The right to educate a child

Posted

TO?THE?EDITOR:

To Deacon John Needham, I say “thank you” for your many years of service as a public school educator but now that you are a deacon (and thank you for your service to the church too), we hope that you will be a little more influenced and enthusiastic about church teaching than that reflected in your statement “vouchers…, while they may have merit, simply decrease desperately needed revenue to public schools.”

I draw your attention to the Declaration on Christian Education proclaimed by Pope Paul VI in 1965 where he states that “parents who have the primary and inalienable right and duty to educate their children must enjoy true liberty in their choice of schools. Consequently, the public power, which has the obligation to protect and defend the rights of citizens, must see to it, in its concern for distributive justice, that public subsidies are paid out in such a way that parents are truly free to choose according to their conscience the schools they want for their children.”

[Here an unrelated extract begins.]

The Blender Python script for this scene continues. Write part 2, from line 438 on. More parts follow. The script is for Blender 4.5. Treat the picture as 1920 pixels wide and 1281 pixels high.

The pope also told us that “it must always keep in mind the principle of subsidiarity so that there is no kind of school monopoly, for this is opposed to the native rights of the human person, to the development and spread of culture, to the peaceful association of citizens and to the pluralism that exists today in ever so many societies.”

I am not implying that vouchers as a public policy equals church teaching on this subject. How policy makers implement the pubic subsidies referred to is a prudential judgment. Some might judge tuition tax credits or some other public policy tool as preferable. But it is pretty clear from the statement above that the church teaches that public subsidies are involved to reflect distributive justice in this matter.